Tuesday, November 5, 2013

Judge adopts Apple's proposed jury verdict form for next week's damages retrial in Samsung case

We're one week away from the limited damages retrial in the first Apple v. Samsung litigation in the Northern District of California. Yesterday Judge Lucy Koh, the federal judge presiding over this case (and another lawsuit between these parties in the same district), entered orders involving the verdict form that the jury will have to fill out and the instructions the jury will receive before the parties present their arguments and evidence.

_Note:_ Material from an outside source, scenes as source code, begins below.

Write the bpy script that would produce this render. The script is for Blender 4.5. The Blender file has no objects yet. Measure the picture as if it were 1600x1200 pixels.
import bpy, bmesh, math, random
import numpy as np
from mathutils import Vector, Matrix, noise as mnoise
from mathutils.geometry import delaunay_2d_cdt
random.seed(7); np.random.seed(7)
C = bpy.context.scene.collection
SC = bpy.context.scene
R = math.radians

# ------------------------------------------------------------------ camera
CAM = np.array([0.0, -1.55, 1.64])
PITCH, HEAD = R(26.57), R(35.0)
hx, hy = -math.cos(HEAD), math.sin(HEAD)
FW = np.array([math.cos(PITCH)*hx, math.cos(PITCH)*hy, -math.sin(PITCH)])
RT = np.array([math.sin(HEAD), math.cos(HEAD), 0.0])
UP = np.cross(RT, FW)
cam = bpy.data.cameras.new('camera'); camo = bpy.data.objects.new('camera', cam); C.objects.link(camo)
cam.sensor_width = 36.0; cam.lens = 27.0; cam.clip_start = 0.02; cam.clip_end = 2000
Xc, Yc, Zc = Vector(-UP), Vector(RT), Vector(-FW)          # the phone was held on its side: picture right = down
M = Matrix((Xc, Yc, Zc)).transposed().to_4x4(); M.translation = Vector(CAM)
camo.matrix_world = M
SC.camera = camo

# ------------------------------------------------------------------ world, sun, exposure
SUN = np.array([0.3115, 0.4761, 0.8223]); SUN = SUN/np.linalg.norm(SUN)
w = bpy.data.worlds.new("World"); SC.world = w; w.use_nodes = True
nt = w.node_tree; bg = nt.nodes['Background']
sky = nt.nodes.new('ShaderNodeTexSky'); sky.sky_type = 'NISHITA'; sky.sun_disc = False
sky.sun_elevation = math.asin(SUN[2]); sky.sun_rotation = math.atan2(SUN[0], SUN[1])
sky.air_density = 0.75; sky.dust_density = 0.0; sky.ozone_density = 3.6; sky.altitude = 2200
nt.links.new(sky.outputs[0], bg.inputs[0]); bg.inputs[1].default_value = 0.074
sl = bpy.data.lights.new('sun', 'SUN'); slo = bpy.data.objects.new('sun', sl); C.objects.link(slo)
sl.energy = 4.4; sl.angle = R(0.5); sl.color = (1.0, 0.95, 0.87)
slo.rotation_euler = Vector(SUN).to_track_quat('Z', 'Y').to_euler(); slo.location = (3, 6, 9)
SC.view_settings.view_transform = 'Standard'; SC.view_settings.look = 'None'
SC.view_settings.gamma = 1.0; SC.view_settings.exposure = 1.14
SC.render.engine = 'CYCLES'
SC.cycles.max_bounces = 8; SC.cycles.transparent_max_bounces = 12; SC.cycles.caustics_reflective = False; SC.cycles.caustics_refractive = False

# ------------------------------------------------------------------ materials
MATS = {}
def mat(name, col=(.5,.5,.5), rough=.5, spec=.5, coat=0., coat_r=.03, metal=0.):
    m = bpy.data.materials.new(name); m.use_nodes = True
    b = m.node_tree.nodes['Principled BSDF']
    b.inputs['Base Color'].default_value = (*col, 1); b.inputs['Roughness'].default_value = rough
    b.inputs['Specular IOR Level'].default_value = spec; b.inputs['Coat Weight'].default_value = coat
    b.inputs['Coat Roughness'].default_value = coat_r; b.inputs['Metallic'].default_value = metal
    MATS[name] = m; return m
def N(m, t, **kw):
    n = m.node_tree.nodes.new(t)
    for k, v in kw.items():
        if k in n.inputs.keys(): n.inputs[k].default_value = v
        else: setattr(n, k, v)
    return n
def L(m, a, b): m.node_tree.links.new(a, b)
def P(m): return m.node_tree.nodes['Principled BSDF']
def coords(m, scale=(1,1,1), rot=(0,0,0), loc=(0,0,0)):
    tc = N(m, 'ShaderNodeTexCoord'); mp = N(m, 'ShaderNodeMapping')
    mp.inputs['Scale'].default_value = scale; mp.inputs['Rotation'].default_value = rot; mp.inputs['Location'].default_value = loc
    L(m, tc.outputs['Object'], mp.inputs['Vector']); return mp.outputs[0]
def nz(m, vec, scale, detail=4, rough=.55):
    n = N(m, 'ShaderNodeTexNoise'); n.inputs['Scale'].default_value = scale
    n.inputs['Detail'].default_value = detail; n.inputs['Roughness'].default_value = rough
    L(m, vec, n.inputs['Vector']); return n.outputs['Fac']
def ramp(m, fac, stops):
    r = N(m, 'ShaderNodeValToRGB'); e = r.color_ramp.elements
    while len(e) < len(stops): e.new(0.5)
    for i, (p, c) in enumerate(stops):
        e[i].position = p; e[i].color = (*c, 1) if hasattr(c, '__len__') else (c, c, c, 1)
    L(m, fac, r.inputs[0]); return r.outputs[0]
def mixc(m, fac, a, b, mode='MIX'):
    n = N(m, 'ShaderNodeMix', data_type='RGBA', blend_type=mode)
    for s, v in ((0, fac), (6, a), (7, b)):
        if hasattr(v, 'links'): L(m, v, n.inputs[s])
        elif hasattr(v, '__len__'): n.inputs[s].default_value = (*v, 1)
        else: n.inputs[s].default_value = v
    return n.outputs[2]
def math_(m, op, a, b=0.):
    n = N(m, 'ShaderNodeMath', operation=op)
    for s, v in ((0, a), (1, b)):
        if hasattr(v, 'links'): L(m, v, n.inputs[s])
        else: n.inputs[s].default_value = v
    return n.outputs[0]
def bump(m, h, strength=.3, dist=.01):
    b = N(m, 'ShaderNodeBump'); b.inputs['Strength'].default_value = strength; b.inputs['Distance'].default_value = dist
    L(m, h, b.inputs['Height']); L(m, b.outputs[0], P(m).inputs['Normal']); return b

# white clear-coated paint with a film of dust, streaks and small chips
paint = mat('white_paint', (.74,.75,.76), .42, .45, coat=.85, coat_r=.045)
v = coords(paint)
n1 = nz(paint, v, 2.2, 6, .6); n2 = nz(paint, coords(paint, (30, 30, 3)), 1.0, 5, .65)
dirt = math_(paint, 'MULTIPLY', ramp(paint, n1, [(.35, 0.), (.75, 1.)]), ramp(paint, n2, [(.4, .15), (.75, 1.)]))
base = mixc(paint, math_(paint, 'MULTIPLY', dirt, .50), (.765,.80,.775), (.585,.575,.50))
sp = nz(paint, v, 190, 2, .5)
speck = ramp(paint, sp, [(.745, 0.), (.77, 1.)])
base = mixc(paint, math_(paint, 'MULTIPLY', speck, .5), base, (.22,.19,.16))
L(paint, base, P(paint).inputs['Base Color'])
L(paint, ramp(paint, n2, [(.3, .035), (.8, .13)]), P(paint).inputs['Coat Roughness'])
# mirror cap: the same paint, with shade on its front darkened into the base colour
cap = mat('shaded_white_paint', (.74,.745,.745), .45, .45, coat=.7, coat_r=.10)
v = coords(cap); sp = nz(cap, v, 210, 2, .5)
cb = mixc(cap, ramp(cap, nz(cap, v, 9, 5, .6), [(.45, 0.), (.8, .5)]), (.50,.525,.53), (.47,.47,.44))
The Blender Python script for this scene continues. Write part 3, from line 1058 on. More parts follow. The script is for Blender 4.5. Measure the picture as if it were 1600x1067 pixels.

While the judge agreed with Samsung on certain questions (such as a general instruction what a patent is), she adopted Apple's clear and simple proposals for a summary of the case and for the retrial verdict form. Samsung has been unsuccessful so far with its attempts to muddy the water for the new jury.

This is going to be the verdict form (this post continues below the document):

13-11-04 Apple v. Samsung Retrial Jury Verdict Form by Florian Mueller

That's the structure Apple proposed: a total amount, and a breakdown per product. Samsung wanted a matrix specifying different types of damages (reasonable royalty, Apple's lost profits, Samsung's profits) for each product. It also wanted the court to accordingly instruct the jury to determine not only an amount but also the "type" of damages. That proposal was rejected, too. The jury will learn about different types of patent damages and the parties will present different theories. But the verdict form won't reveal the methodology behind a given per-product award.

Samsung also couldn't inject certain concepts into the preliminary (pre-argument, pre-evidence) jury instructions. For example, it wanted the court to tell the jury that Samsung's infringement was "not willful". But the jury won't decide on the question of willfulness enhancements (treble damages), so this won't be mentioned at all.

Another psychological item on which Apple prevailed is what the court will tell the second jury about the first jury's infringement findings. Samsung merely wanted the new jury to "assume" that there was an infringement. Apple argued that the finding from the first trial was now "law of the case". Judge Koh will tell the new jury that the "[d]uring a prior proceeding, a jury found the '381, '915, '163, D'677, and D'305 patents valid and that each of these patents is infringed by a product marked below with an x".

Samsung also failed to persuade the court to include the following sentence in the instructions:

"While Apple is not required to prove its damages with mathematical precision, it must prove them with reasonable certainty."

Instead, the jury will simply learn that the standard is preponderance of the evidence (and that this means "more likely true than not").

The preliminary jury instructions are "tentative". The parties can object. Sometimes courts make modifications to jury instructions even at this stage. Most of the time, however, parties object only to preserve their record for an appeal.

In closing I'd like to mention that Samsung made a couple more filings in recent weeks relating to the alleged narrowing of the scope of the '915 (pinch-to-zoom API) patent. It indicated in September that it wanted to derail the damages retrial over this issue. It formally raised a similar issue with respect to the rubber-banding patent, but didn't succeed. With respect to the '915 patent it made some filings -- but never brought a formal motion. At this point it appears rather unlikely that next week's retrial could still be derailed. Anything can happen, and sometimes trials get canceled on the morning they're scheduled to begin. In this case, it looks like Judge Koh just wants to reach the point soon at which she can enter a final judgment, which can then be appealed.